### REQUIRED TASK
Extract, unchanged, each line of the listing below from its first line through the line that contains "M_mortar = mat('mortar', (.07, .055, .045), .95, .2, 9, .4, 60)", inclusive, and nothing else.

### GIVEN INFORMATION

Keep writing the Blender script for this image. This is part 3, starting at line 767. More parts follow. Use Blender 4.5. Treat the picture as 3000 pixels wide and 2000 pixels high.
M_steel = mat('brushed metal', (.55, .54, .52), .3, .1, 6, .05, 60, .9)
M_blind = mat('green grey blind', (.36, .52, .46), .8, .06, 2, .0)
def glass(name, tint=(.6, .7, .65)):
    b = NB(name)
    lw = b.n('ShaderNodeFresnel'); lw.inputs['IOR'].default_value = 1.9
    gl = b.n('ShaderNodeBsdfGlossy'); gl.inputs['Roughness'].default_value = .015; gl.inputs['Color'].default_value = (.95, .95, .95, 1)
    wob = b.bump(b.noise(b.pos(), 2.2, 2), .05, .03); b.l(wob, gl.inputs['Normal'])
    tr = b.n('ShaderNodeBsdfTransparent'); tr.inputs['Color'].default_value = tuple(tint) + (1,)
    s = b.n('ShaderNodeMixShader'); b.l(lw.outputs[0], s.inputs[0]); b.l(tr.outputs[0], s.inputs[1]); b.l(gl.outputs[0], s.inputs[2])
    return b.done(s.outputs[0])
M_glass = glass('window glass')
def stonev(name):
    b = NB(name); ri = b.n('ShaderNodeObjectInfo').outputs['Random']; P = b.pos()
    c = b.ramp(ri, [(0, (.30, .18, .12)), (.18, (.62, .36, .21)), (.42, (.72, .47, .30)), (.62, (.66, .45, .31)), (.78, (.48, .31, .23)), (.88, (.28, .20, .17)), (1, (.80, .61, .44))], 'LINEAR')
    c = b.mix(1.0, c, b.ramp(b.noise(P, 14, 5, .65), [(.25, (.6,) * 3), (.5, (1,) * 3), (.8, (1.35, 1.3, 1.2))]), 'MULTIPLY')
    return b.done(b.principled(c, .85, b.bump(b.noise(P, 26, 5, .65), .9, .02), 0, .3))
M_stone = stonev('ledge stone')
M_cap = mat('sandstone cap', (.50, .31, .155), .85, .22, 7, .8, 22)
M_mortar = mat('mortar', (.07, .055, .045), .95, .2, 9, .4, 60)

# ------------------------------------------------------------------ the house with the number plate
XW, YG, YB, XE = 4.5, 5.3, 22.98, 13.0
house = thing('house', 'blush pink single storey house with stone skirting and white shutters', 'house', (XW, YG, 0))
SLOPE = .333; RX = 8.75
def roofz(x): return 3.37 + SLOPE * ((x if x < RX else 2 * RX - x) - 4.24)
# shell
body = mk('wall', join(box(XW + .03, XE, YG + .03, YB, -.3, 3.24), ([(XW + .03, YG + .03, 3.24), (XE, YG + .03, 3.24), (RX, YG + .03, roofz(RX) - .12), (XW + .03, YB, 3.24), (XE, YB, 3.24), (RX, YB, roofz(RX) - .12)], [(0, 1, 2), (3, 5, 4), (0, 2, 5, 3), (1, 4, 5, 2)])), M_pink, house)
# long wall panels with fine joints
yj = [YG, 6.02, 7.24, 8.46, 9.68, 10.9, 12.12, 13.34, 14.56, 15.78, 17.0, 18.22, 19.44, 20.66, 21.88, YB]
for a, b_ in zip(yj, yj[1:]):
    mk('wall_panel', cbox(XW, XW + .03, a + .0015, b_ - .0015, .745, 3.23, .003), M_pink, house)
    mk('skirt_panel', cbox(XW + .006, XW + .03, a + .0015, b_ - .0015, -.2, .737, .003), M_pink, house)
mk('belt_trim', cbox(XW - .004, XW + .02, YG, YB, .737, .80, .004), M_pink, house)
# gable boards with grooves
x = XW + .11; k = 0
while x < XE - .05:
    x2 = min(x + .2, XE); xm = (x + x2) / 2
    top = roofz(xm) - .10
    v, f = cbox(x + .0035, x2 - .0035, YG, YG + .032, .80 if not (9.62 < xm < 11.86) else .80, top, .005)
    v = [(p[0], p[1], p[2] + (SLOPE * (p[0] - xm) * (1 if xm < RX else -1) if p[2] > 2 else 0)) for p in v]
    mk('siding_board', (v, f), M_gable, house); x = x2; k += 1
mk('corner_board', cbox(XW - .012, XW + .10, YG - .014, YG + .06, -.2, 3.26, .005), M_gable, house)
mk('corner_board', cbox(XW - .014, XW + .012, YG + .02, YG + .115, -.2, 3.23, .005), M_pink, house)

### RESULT
Keep writing the Blender script for this image. This is part 3, starting at line 767. More parts follow. Use Blender 4.5. Treat the picture as 3000 pixels wide and 2000 pixels high.
M_steel = mat('brushed metal', (.55, .54, .52), .3, .1, 6, .05, 60, .9)
M_blind = mat('green grey blind', (.36, .52, .46), .8, .06, 2, .0)
def glass(name, tint=(.6, .7, .65)):
    b = NB(name)
    lw = b.n('ShaderNodeFresnel'); lw.inputs['IOR'].default_value = 1.9
    gl = b.n('ShaderNodeBsdfGlossy'); gl.inputs['Roughness'].default_value = .015; gl.inputs['Color'].default_value = (.95, .95, .95, 1)
    wob = b.bump(b.noise(b.pos(), 2.2, 2), .05, .03); b.l(wob, gl.inputs['Normal'])
    tr = b.n('ShaderNodeBsdfTransparent'); tr.inputs['Color'].default_value = tuple(tint) + (1,)
    s = b.n('ShaderNodeMixShader'); b.l(lw.outputs[0], s.inputs[0]); b.l(tr.outputs[0], s.inputs[1]); b.l(gl.outputs[0], s.inputs[2])
    return b.done(s.outputs[0])
M_glass = glass('window glass')
def stonev(name):
    b = NB(name); ri = b.n('ShaderNodeObjectInfo').outputs['Random']; P = b.pos()
    c = b.ramp(ri, [(0, (.30, .18, .12)), (.18, (.62, .36, .21)), (.42, (.72, .47, .30)), (.62, (.66, .45, .31)), (.78, (.48, .31, .23)), (.88, (.28, .20, .17)), (1, (.80, .61, .44))], 'LINEAR')
    c = b.mix(1.0, c, b.ramp(b.noise(P, 14, 5, .65), [(.25, (.6,) * 3), (.5, (1,) * 3), (.8, (1.35, 1.3, 1.2))]), 'MULTIPLY')
    return b.done(b.principled(c, .85, b.bump(b.noise(P, 26, 5, .65), .9, .02), 0, .3))
M_stone = stonev('ledge stone')
M_cap = mat('sandstone cap', (.50, .31, .155), .85, .22, 7, .8, 22)
M_mortar = mat('mortar', (.07, .055, .045), .95, .2, 9, .4, 60)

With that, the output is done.